Gunnar Thór Jóhannesson from the University of Iceland at the Arctic Congress 2024. His presentation, titled 'Arctic Tourism in the Making,' focused on the importance of tourists and their performances in the shaping of an attraction. (Photo: Birgitte Martinussen)

Social media shapes attractions

Adams also spoke of the role of social media in creating an Arctic image and how the tourism industry feeds the imaginary through its own social media photos.

"A new trend on social media is the so-called pre-weddings and marriage proposals set in the idyllic Arctic landscapes. In these images, we can see how huskies and reindeer are used as prompts to highlight the Arcticness of the place. The tourism industry actively keeps promoting new possibilities to gain attraction, including wedding ceremonies in ice hotels."

Researcher Gunnar Thór Jóhannesson from the University of Iceland chose to highlight the power of social media in Arctic tourism and how tourists themselves can create destinations through the power of an Instagram photo.

The region's largest public restroom

Jóhannesson pointed to the shipwreck of Gardar, Iceland's oldest steel ship, in Patreksfjordur in the Westfjords.

The shipwreck has emerged as a site of interest, with Jóhannesson saying that is due to its 'Instagrammable' quality.

"It is very easy to take a good photo of it, making it even more popular."

The Gardar BA 64 shipwreck in the Westfjords, Iceland. (Photo: Eric Kilby)

The ship has become the symbol of poor infrastructure in tourism, illustrated by its nickname: 'The largest public restroom in the region."

As the site was not intended to be a tourist destination, it is not safe to visit, and the local authorities are worried about health hazards. 

"The municipal authorities are now trying to take control of the site. They are very concerned that this is unsafe. Tourists want to touch and explore things, people try to embark on the ship, which also creates dangers and risks."

Ria-Maria Adams also spoke about potential risks and a source of friction between the locals and tourists in Finnish Lapland. She mentioned that some locals are more conscious of using roads during seasonal rushes because it does not always feel safe, and some rental cars are driven by travelers who do not know how to drive in winter conditions.

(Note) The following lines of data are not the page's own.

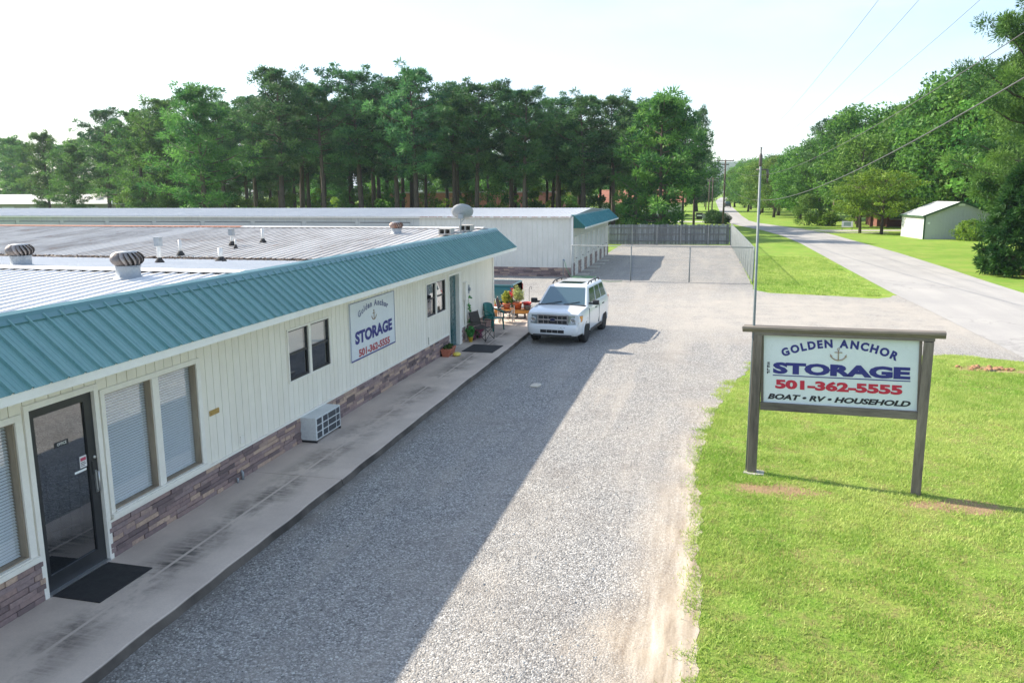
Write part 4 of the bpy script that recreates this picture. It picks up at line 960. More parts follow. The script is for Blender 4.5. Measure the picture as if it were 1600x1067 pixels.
def leaf_puff(rg, c, r, n, size, flat=1.0, nper=4):
    """n random leaf quads in a ball round c"""
    d = rg.normal(size=(n,3)); d /= np.linalg.norm(d, axis=1)[:,None]; p = np.array(c) + d*(r*rg.uniform(0.35,1.0,n)**0.6)[:,None]*np.array([1,1,flat])
    t = rg.normal(size=(n,3)); t /= np.linalg.norm(t, axis=1)[:,None]; u = np.cross(t, d + rg.normal(scale=0.5, size=(n,3))); u /= np.linalg.norm(u, axis=1)[:,None]+1e-6
    s = size*rg.uniform(0.6, 1.3, n)[:,None]
    return np.stack([p-t*s*0.5, p+u*s*0.32, p+t*s*0.5, p-u*s*0.32], 1)
def pot(name, label, loc, r, h, m_, plant=None, group=None, cat='flower pot'):
    root = thing(name, label, cat, loc, 0, group)
    MB().lathe([(r*0.68,0.0),(r*0.95,h*0.82),(r*1.06,h*0.83),(r*1.06,h),(r*0.92,h),(r*0.88,h*0.86)], n=20).build('pot', m_, root)
    MB().lathe([(r*0.87,h*0.82),(r*0.5,h*0.9),(0.01,h*0.91)], n=16).build('soil', mat('potting_soil', (0.05,0.035,0.025), 0.95), root)
    if plant:
        rg = np.random.RandomState(plant['seed']); out = []; st = MB()
        for k in range(plant['n']):
            a = rg.uniform(0, 6.28); q = plant['w']*rg.uniform(0,1)**0.7; top = h*0.85+plant['h']*rg.uniform(0.45,1.0)*(1-0.35*q/plant['w'])
            st.tube([(0.2*q*math.cos(a), 0.2*q*math.sin(a), h*0.8), (q*math.cos(a)*0.8, q*math.sin(a)*0.8, h+plant['h']*0.4), (q*math.cos(a), q*math.sin(a), top)], 0.005, 5)
            for f in (0.5, 0.75, 1.0): out.append(leaf_puff(rg, (q*math.cos(a)*f, q*math.sin(a)*f, h+(top-h)*f), plant['r'], plant['leaf'], plant['size']))
        st.build('stem', mat('green_stem', (0.09,0.15,0.04), 0.7), root)
        v = np.concatenate(out); link('foliage', fast_mesh('foliage', v, 4, plant['mat'], rg.rand(len(v))), None, root)
        if plant.get('fl'):
            fv = np.concatenate([leaf_puff(rg, (rg.normal()*plant['w']*0.6, rg.normal()*plant['w']*0.6, h+plant['h']*rg.uniform(0.7,1.0)), 0.06, 30, 0.06) for k in range(plant['fl'])])
            link('flower', fast_mesh('flower', fv, 4, plant['flm'], rg.rand(len(fv))), None, root)
    return root
TERRA = mat('terracotta_plastic', (0.58,0.135,0.045), 0.5, col2=(0.50,0.11,0.04), nscale=3); REDP = mat('red_plastic', (0.50,0.03,0.03), 0.4); GREYP = mat('grey_plastic', (0.10,0.095,0.095), 0.6)
yel = leaf_mat('chartreuse_leaves', (0.20,0.28,0.03), (0.50,0.52,0.08), 0.45); grn = leaf_mat('potted_leaves', (0.03,0.09,0.02), (0.10,0.20,0.04), 0.4); pale = leaf_mat('pale_plant', (0.28,0.34,0.10), (0.55,0.58,0.25), 0.45)
redf = leaf_mat('red_petals', (0.40,0.01,0.02), (0.62,0.04,0.05), 0.3, hue=0); pinkf = leaf_mat('pink_petals', (0.55,0.06,0.22), (0.80,0.40,0.55), 0.3, hue=0); yelf = leaf_mat('yellow_petals', (0.62,0.45,0.03), (0.80,0.65,0.08), 0.3, hue=0)
# bench with pots
BN = wthing('low_bench', 'low orange wooden bench loaded with flower pots at the end of the walk', 'bench', (0.4, 29.0, 0.12))
OR = mat('orange_wood', (0.52,0.245,0.055), 0.6, col2=(0.42,0.18,0.04), nscale=4, stretch=(0.2,1,1), bump=0.2)
for k in range(4): MB().box(-0.42, 1.12, 28.72+k*0.135, 28.845+k*0.135, 0.415, 0.45).build('seat_board', OR, BN, bevel=0.004)
MB().box(-0.40, 1.10, 28.73, 28.76, 0.33, 0.414).build('apron', OR, BN)
for x in (-0.36, 1.0): MB().box(x, x+0.09, 28.74, 29.22, 0.12, 0.414).build('leg', OR, BN)
bk = MB()
for a, c in ((0.0,0.03),(0.29,0.32),(0.58,0.61)): bk.box(0.25+a, 0.25+c, 28.85, 29.05, 0.122, 0.31)
bk.box(0.28,0.54,28.85,29.05,0.122,0.15).box(0.57,0.83,28.85,29.05,0.122,0.15).box(0.28,0.54,28.85,29.05,0.285,0.31).box(0.57,0.83,28.85,29.05,0.285,0.31)
bk.build('concrete_block', mat('dark_block', (0.16,0.155,0.155), 0.9), None, label='dark grey hollow block lying under the orange bench', cat='concrete block')
pot('flower_pot', 'orange pot holding a bushy yellow green plant on the bench', (0.16,28.95,0.451), 0.155, 0.22, TERRA, dict(seed=1,n=12,w=0.20,h=0.52,r=0.09,leaf=26,size=0.085,mat=yel), 'flower pots on the bench')
pot('flower_pot', 'large orange pot with a tall feathery pale plant on the bench', (0.56,28.98,0.451), 0.18, 0.25, TERRA, dict(seed=2,n=18,w=0.23,h=0.68,r=0.09,leaf=30,size=0.045,mat=pale), 'flower pots on the bench')
pot('flower_pot', 'empty red plastic pot at the right end of the bench', (0.90,29.08,0.451), 0.16, 0.26, REDP, None, 'flower pots on the bench')
pot('flower_pot', 'small dark grey pot in front of the red pot', (0.98,28.83,0.451), 0.125, 0.17, GREYP, None, 'flower pots on the bench')
pot('flower_pot', 'orange pot with low yellow green leaves beside the building corner', (-0.22,28.98,0.451), 0.15, 0.18, TERRA, dict(seed=3,n=7,w=0.13,h=0.16,r=0.07,leaf=22,size=0.07,mat=yel), 'flower pots on the bench')
pot('flower_pot', 'red flowering plant standing behind the pots on the bench', (0.30,29.5,0.12), 0.14, 0.30, GREYP, dict(seed=4,n=9,w=0.15,h=0.62,r=0.06,leaf=16,size=0.07,mat=grn,fl=6,flm=redf), 'flower pots on the bench')
# oblong planter, small pots and flowers by the teal door
PL = thing('window_box_planter', 'oblong terracotta planter with low plants against the stone base', 'planter', (0.17,21.85,0.121), R(4))
MB().prism([(-0.09,0),(0.09,0),(0.135,0.17),(0.145,0.17),(0.145,0.21),(-0.145,0.21),(-0.145,0.17),(-0.135,0.17)], -0.36, 0.36, 'y').build('trough', mat('terracotta_dull', (0.42,0.13,0.075), 0.6), PL, bevel=0.006)
rg = np.random.RandomState(3); v = np.concatenate([leaf_puff(rg, (rg.normal()*0.04, rg.uniform(-0.3,0.3), 0.23), 0.09, 26, 0.06, 0.7) for k in range(12)]); link('foliage', fast_mesh('foliage', v, 4, grn, rg.rand(len(v))*0.6), None, PL)
o = MB().lathe([(0.02,0.0),(0.10,0.02),(0.125,0.06),(0.09,0.105),(0.03,0.12)], n=16).build('yellow_pot', mat('yellow_glaze', (0.72,0.60,0.10), 0.35), None); o.location = (0.46,21.72,0.121); o.scale = (1,1.2,0.9); tag(o, 'small round yellow ornament on the walk before the oblong planter', 'ornament')
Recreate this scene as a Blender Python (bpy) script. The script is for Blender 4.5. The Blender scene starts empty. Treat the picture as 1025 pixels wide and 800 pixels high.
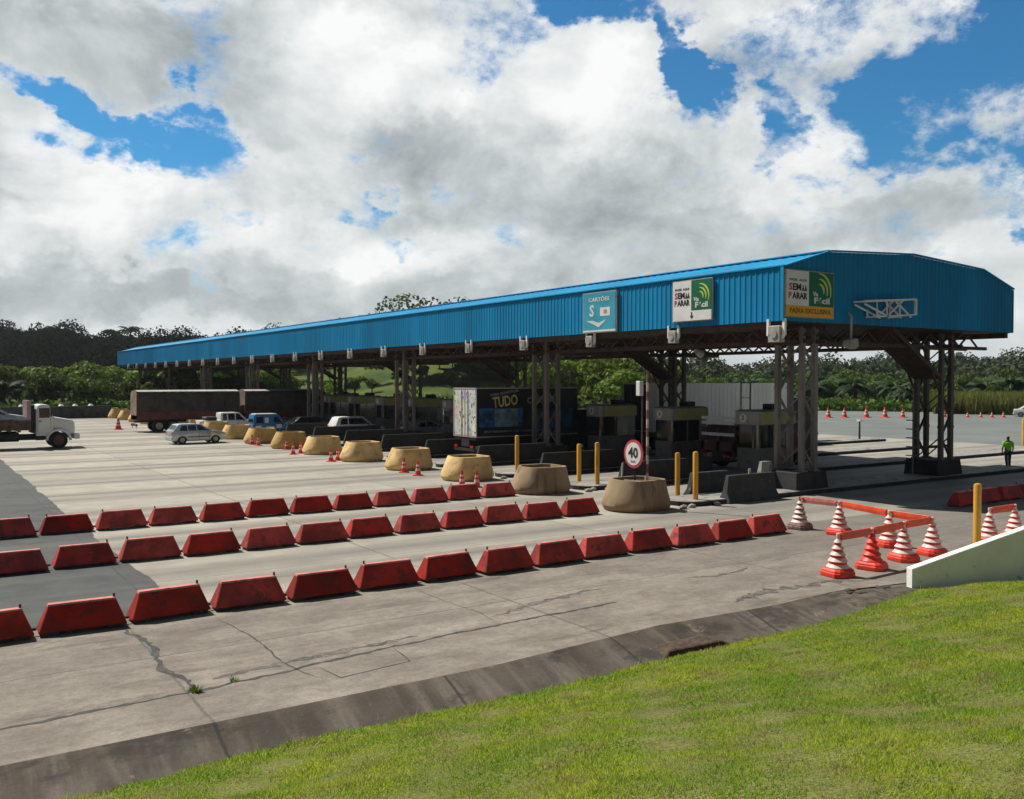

AI-generated picture by Pixlr, using the prompt 'Arctic tourism destination.'

AI adds to the complexity

Nipissing University Researcher Patrick T. Maher started his presentation by speaking of the Justin Bieber effect on the Fjaðrárgljúfur canyon in Iceland. That is, how the popstar increased the number of visitors to the canyon by 1 million between 2016 and 2020 after his 2015 video for his song 'I'll Show You.'

Patrick T. Maher, Professor at Nipissing University. (Photo: Birgitte Martinussen)

"That has huge ramifications for both the visitors and their tourist experience but also for those trying to manage this," referring to how the 'Bieber Canyon' has required the development of infrastructure and regulation to protect its vulnerable vegetation.

He continued by emphasizing how the tourism experience has changed with the scope and reach of social media. 

"A second after you've visited a place, you can tell all of your friends and people you have never even met."

"Social media has propelled the tourist experience forward, it is this hyper-influenced stage where people can just throw it all out there for the world to see."

After the audience asked how AI would affect Arctic tourism, Maher said, "It is going to add a whole layer of messiness, a completely other layer of complexity."